The Nature Conservancy announced this past summer that it plans to log trees on 161,000 acres in the Adirondack forest in New York to preserve the forest. The conservancy says that the logging will help pay off the debt incurred buying the land from a private owner, pay taxes, supply logs to a local sawmill and protect "a unique jewel of nature from fragmentation and development."

In Washington, the Cascade Land Conservancy has acquired 140,000 acres of "working forests" with a similar goal — to prevent development. The land conservancy also has plans to log sustainably, in keeping with the idea that the forest "works" when it provides logs and jobs — and income for the conservancy to manage the forest.

One might ask, how did the conservationists become tree-cutters?

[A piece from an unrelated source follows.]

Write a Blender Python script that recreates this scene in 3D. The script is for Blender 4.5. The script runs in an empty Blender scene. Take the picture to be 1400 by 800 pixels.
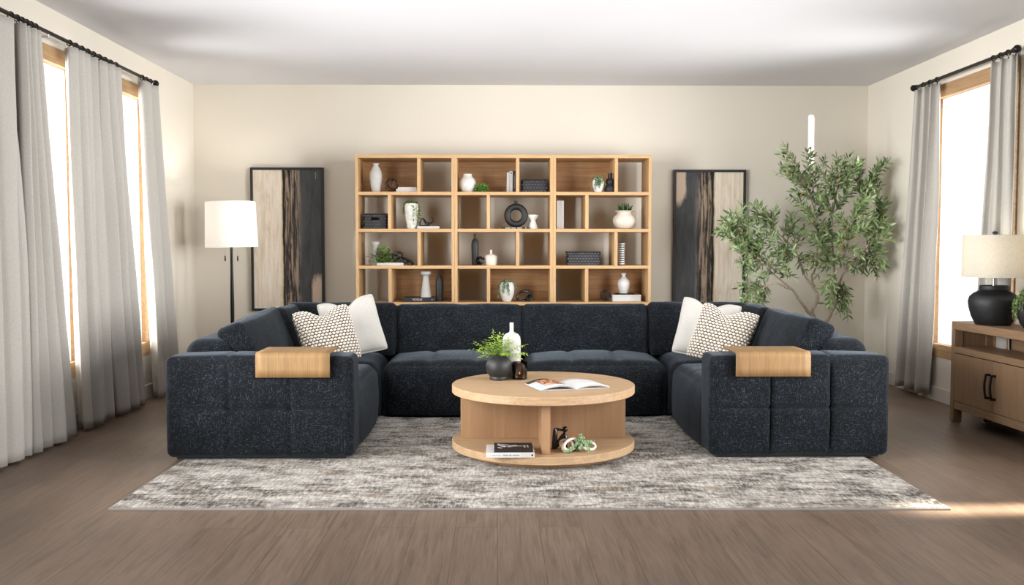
import bpy, bmesh, math, random
from mathutils import Vector, Matrix, noise, Euler
random.seed(11)
R = math.radians
PI = math.pi
scn = bpy.context.scene
C = scn.collection

# ------------------------------------------------------------------ camera
F = 1300.0
EYE = Vector((0, 0, 1.39))
YAW, PITCH = R(0.88), R(2.77)
cam_d = bpy.data.cameras.new('camera')
cam_d.sensor_width = 36
cam_d.lens = F / 1400 * 36
cam_d.clip_start = 0.05
cam = bpy.data.objects.new('camera', cam_d)
C.objects.link(cam)
cam.location = EYE
cam.rotation_euler = (PI / 2 - PITCH, 0, -YAW)
scn.camera = cam
CM = Euler((PI / 2 - PITCH, 0, -YAW)).to_matrix()

def ray(px, py):
    return CM @ Vector(((px - 700) / F, (400 - py) / F, -1))
def at(px, py, Y):
    d = ray(px, py)
    return EYE + d * (Y / d.y)
def atz(px, py, z):
    d = ray(px, py)
    return EYE + d * ((z - EYE.z) / d.z)
def atx(px, py, X):
    d = ray(px, py)
    return EYE + d * (X / d.x)

# ------------------------------------------------------------------ scene helpers
def tag(o, label=None, cat=None, group=None, kind=None):
    if label: o['label'] = label
    if cat: o['category'] = cat
    if group: o['group'] = group
    if kind: o['kind'] = kind
    return o
def thing(name, label, cat, loc=(0, 0, 0), rz=0, group=None):
    o = bpy.data.objects.new(name, None)
    o.empty_display_size = 0.1
    C.objects.link(o)
    o.location = loc
    o.rotation_euler = (0, 0, rz)
    return tag(o, label, cat, group)
def copy_tree(o, parent=None):
    c = o.copy()
    C.objects.link(c)
    c.parent = parent
    for ch in list(o.children):
        copy_tree(ch, c)
    return c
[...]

Twenty years ago, environmental activists chained themselves to trees to save them from cutting, and the forest industry was often branded a threat to the environment. Yet, today, sustainable logging may be the salvation, because in the words of one conservationist, it's a choice between conifers and condos.

When you fly over Western Washington and some areas east of the Cascades in the daylight, you see unbroken swaths of trees. A forest? you ask. But try flying over at night — in Eastern King, Snohomish, Okanagan or Lewis counties — and what you will see are lights, thousands of them, from houses on rural subdivisions split into one- to five-acre parcels. This isn't a forest, it's "rural residential." This forest doesn't have spotted owls or murrelets, and the dominant bird species may be the crow. Once-timbered slopes now have serpentine driveways leading up to rural mansions.

Working forests, on the other hand, include areas actively managed for timber and for environmental services, such as fresh water, wildlife habitat and climate protection. Washington's working forests include 8 million acres of private and tribal forests and more than 2 million acres of state forestland.

Protecting the forests from development has turned conservation leaders into working-forest proponents. They've teamed up with old enemies and other strange bedfellows to keep sustainable timber operations in business, and they're stopping forests from being converted to subdivisions the old-fashioned way, by buying the land.

The forest industry isn't the same one your grandparents knew. The so-called industrial forest is disappearing. Weyerhaeuser is the last big corporate owner in the Northwest and its future is uncertain. Other former industrial forests are now owned by pension funds and investors and valued as financial investments, not for their tree values, and are swapped from landowner to landowner to rebalance portfolios.

Family forest owners eke out a living while fending off pressures from neighbors who live in subdivisions that used to be forests. Any forest landowner may find it expedient to sell as Washington's urban areas grow and subdivisions are permitted. The money from a developer fattens a retirement portfolio faster than the money from trees that can't be harvested for 30 years. But, a forest thick with houses ceases being a working forest, a shelter for wildlife and a protector of streams.

Conservation groups, local land trusts, and timber industry, government and tribal representatives, at a series of dialogues convened as the Northwest Environmental Forum, agreed that to sustain the forest environment, they need to help keep the timber industry in business through incentives for landowners. Here is what this diverse group thinks the Legislature should do:

• Create conservation markets, by putting a price on fish-and-wildlife habitat and carbon capture, so landowners can realize profits from more than just timber;

• Help nonprofits and others acquire and trade easements and development rights to protect critical forest watersheds;

• Remove wood from overstocked and overstressed forests to reduce wildfire risks, protect wildlife habitat and save state forest-fire-suppression funds;

• Help investors produce bioenergy from wood cellulose;

• Provide tax incentives so developers permanently protect forestland in exchange for higher-density development elsewhere.

Many say the Puget Sound-area population will double by 2050. That's a lot of potential condos, unless we can find ways for the forests to be saved and to support this new image of the industry.